• _Exercise prompt_: Would you output the whole listing below, exactly as it reads?

── Data extract ──

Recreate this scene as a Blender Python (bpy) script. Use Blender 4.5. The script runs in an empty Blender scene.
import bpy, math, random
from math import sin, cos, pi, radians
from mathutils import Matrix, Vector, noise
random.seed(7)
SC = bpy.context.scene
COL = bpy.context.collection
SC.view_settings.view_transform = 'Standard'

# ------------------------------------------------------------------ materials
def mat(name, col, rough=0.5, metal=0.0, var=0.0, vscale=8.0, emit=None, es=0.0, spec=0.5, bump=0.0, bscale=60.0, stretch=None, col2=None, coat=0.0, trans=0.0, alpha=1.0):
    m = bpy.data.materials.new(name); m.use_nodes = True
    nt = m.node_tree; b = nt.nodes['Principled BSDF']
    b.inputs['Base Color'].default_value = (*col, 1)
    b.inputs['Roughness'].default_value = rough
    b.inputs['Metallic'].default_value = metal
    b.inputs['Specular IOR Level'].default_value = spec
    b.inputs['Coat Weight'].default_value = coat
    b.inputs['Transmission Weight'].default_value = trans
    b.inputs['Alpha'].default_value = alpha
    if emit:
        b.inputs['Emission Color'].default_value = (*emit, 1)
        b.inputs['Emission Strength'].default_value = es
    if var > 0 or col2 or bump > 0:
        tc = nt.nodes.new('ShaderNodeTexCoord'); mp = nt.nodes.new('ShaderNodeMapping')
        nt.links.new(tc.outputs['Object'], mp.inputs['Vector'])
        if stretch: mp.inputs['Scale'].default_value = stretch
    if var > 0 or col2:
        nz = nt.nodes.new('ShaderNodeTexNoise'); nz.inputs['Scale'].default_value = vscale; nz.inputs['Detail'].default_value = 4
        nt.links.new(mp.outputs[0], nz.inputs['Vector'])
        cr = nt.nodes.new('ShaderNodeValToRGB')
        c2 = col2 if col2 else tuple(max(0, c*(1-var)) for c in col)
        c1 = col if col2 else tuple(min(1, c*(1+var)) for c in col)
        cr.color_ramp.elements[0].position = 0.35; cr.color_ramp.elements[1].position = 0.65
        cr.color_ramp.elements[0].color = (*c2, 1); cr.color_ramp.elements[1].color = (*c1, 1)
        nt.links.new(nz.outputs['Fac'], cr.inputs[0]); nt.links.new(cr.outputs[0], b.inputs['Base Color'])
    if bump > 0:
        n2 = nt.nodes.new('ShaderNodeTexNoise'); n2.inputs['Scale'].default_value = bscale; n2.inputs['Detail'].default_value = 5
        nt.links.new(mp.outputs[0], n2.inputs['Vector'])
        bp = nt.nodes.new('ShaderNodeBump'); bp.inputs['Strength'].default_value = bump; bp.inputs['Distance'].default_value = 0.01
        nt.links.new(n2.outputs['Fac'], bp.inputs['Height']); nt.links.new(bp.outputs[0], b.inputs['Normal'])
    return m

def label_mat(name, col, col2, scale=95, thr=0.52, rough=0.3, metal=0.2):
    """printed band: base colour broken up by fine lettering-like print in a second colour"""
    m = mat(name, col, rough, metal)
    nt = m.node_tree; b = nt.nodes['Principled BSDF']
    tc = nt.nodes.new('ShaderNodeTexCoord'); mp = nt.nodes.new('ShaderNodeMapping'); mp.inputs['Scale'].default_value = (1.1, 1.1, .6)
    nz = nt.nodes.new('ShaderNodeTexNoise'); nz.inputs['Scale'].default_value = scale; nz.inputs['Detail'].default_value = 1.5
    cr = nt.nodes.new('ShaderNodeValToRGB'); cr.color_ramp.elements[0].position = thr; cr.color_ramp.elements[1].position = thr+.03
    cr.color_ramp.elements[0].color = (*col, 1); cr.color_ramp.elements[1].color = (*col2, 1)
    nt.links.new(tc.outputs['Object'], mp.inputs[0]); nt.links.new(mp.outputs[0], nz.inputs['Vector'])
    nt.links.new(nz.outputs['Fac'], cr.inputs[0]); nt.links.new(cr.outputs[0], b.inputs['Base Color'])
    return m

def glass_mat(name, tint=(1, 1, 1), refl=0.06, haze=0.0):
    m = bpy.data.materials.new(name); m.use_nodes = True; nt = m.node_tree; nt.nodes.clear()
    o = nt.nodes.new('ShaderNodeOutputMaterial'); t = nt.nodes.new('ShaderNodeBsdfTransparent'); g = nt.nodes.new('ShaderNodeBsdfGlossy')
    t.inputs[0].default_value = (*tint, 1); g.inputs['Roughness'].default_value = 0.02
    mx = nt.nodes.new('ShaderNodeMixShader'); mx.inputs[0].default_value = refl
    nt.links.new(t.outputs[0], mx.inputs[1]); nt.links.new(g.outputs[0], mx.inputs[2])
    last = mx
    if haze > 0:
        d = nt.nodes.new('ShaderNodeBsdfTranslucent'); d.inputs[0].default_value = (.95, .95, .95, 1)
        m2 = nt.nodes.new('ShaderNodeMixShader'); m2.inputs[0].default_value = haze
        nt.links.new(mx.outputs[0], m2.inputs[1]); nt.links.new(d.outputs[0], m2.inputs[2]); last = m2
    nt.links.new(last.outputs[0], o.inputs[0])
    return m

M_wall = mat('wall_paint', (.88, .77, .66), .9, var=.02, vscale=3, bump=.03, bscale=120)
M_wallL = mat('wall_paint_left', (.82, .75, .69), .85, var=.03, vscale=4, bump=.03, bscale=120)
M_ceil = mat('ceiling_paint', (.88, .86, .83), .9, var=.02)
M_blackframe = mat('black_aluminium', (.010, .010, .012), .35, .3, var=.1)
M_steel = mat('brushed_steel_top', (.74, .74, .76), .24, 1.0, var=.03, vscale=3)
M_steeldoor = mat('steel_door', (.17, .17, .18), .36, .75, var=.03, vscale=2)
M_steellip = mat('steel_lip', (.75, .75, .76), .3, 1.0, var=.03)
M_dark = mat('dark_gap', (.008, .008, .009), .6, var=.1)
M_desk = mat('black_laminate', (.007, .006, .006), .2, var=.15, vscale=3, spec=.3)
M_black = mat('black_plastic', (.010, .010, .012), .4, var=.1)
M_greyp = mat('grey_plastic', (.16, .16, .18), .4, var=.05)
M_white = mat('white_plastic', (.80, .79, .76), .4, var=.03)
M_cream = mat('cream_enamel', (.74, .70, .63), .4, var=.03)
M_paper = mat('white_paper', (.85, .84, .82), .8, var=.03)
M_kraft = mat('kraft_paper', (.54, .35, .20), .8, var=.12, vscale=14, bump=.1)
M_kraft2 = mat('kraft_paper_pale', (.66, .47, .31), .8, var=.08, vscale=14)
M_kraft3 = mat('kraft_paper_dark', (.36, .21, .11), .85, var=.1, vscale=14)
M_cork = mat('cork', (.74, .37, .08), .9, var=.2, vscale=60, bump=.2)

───

• _Correct response_:
Recreate this scene as a Blender Python (bpy) script. Use Blender 4.5. The script runs in an empty Blender scene.
import bpy, math, random
from math import sin, cos, pi, radians
from mathutils import Matrix, Vector, noise
random.seed(7)
SC = bpy.context.scene
COL = bpy.context.collection
SC.view_settings.view_transform = 'Standard'

# ------------------------------------------------------------------ materials
def mat(name, col, rough=0.5, metal=0.0, var=0.0, vscale=8.0, emit=None, es=0.0, spec=0.5, bump=0.0, bscale=60.0, stretch=None, col2=None, coat=0.0, trans=0.0, alpha=1.0):
    m = bpy.data.materials.new(name); m.use_nodes = True
    nt = m.node_tree; b = nt.nodes['Principled BSDF']
    b.inputs['Base Color'].default_value = (*col, 1)
    b.inputs['Roughness'].default_value = rough
    b.inputs['Metallic'].default_value = metal
    b.inputs['Specular IOR Level'].default_value = spec
    b.inputs['Coat Weight'].default_value = coat
    b.inputs['Transmission Weight'].default_value = trans
    b.inputs['Alpha'].default_value = alpha
    if emit:
        b.inputs['Emission Color'].default_value = (*emit, 1)
        b.inputs['Emission Strength'].default_value = es
    if var > 0 or col2 or bump > 0:
        tc = nt.nodes.new('ShaderNodeTexCoord'); mp = nt.nodes.new('ShaderNodeMapping')
        nt.links.new(tc.outputs['Object'], mp.inputs['Vector'])
        if stretch: mp.inputs['Scale'].default_value = stretch
    if var > 0 or col2:
        nz = nt.nodes.new('ShaderNodeTexNoise'); nz.inputs['Scale'].default_value = vscale; nz.inputs['Detail'].default_value = 4
        nt.links.new(mp.outputs[0], nz.inputs['Vector'])
        cr = nt.nodes.new('ShaderNodeValToRGB')
        c2 = col2 if col2 else tuple(max(0, c*(1-var)) for c in col)
        c1 = col if col2 else tuple(min(1, c*(1+var)) for c in col)
        cr.color_ramp.elements[0].position = 0.35; cr.color_ramp.elements[1].position = 0.65
        cr.color_ramp.elements[0].color = (*c2, 1); cr.color_ramp.elements[1].color = (*c1, 1)
        nt.links.new(nz.outputs['Fac'], cr.inputs[0]); nt.links.new(cr.outputs[0], b.inputs['Base Color'])
    if bump > 0:
        n2 = nt.nodes.new('ShaderNodeTexNoise'); n2.inputs['Scale'].default_value = bscale; n2.inputs['Detail'].default_value = 5
        nt.links.new(mp.outputs[0], n2.inputs['Vector'])
        bp = nt.nodes.new('ShaderNodeBump'); bp.inputs['Strength'].default_value = bump; bp.inputs['Distance'].default_value = 0.01
        nt.links.new(n2.outputs['Fac'], bp.inputs['Height']); nt.links.new(bp.outputs[0], b.inputs['Normal'])
    return m

def label_mat(name, col, col2, scale=95, thr=0.52, rough=0.3, metal=0.2):
    """printed band: base colour broken up by fine lettering-like print in a second colour"""
    m = mat(name, col, rough, metal)
    nt = m.node_tree; b = nt.nodes['Principled BSDF']
    tc = nt.nodes.new('ShaderNodeTexCoord'); mp = nt.nodes.new('ShaderNodeMapping'); mp.inputs['Scale'].default_value = (1.1, 1.1, .6)
    nz = nt.nodes.new('ShaderNodeTexNoise'); nz.inputs['Scale'].default_value = scale; nz.inputs['Detail'].default_value = 1.5
    cr = nt.nodes.new('ShaderNodeValToRGB'); cr.color_ramp.elements[0].position = thr; cr.color_ramp.elements[1].position = thr+.03
    cr.color_ramp.elements[0].color = (*col, 1); cr.color_ramp.elements[1].color = (*col2, 1)
    nt.links.new(tc.outputs['Object'], mp.inputs[0]); nt.links.new(mp.outputs[0], nz.inputs['Vector'])
    nt.links.new(nz.outputs['Fac'], cr.inputs[0]); nt.links.new(cr.outputs[0], b.inputs['Base Color'])
    return m

def glass_mat(name, tint=(1, 1, 1), refl=0.06, haze=0.0):
    m = bpy.data.materials.new(name); m.use_nodes = True; nt = m.node_tree; nt.nodes.clear()
    o = nt.nodes.new('ShaderNodeOutputMaterial'); t = nt.nodes.new('ShaderNodeBsdfTransparent'); g = nt.nodes.new('ShaderNodeBsdfGlossy')
    t.inputs[0].default_value = (*tint, 1); g.inputs['Roughness'].default_value = 0.02
    mx = nt.nodes.new('ShaderNodeMixShader'); mx.inputs[0].default_value = refl
    nt.links.new(t.outputs[0], mx.inputs[1]); nt.links.new(g.outputs[0], mx.inputs[2])
    last = mx
    if haze > 0:
        d = nt.nodes.new('ShaderNodeBsdfTranslucent'); d.inputs[0].default_value = (.95, .95, .95, 1)
        m2 = nt.nodes.new('ShaderNodeMixShader'); m2.inputs[0].default_value = haze
        nt.links.new(mx.outputs[0], m2.inputs[1]); nt.links.new(d.outputs[0], m2.inputs[2]); last = m2
    nt.links.new(last.outputs[0], o.inputs[0])
    return m

M_wall = mat('wall_paint', (.88, .77, .66), .9, var=.02, vscale=3, bump=.03, bscale=120)
M_wallL = mat('wall_paint_left', (.82, .75, .69), .85, var=.03, vscale=4, bump=.03, bscale=120)
M_ceil = mat('ceiling_paint', (.88, .86, .83), .9, var=.02)
M_blackframe = mat('black_aluminium', (.010, .010, .012), .35, .3, var=.1)
M_steel = mat('brushed_steel_top', (.74, .74, .76), .24, 1.0, var=.03, vscale=3)
M_steeldoor = mat('steel_door', (.17, .17, .18), .36, .75, var=.03, vscale=2)
M_steellip = mat('steel_lip', (.75, .75, .76), .3, 1.0, var=.03)
M_dark = mat('dark_gap', (.008, .008, .009), .6, var=.1)
M_desk = mat('black_laminate', (.007, .006, .006), .2, var=.15, vscale=3, spec=.3)
M_black = mat('black_plastic', (.010, .010, .012), .4, var=.1)
M_greyp = mat('grey_plastic', (.16, .16, .18), .4, var=.05)
M_white = mat('white_plastic', (.80, .79, .76), .4, var=.03)
M_cream = mat('cream_enamel', (.74, .70, .63), .4, var=.03)
M_paper = mat('white_paper', (.85, .84, .82), .8, var=.03)
M_kraft = mat('kraft_paper', (.54, .35, .20), .8, var=.12, vscale=14, bump=.1)
M_kraft2 = mat('kraft_paper_pale', (.66, .47, .31), .8, var=.08, vscale=14)
M_kraft3 = mat('kraft_paper_dark', (.36, .21, .11), .85, var=.1, vscale=14)
M_cork = mat('cork', (.74, .37, .08), .9, var=.2, vscale=60, bump=.2)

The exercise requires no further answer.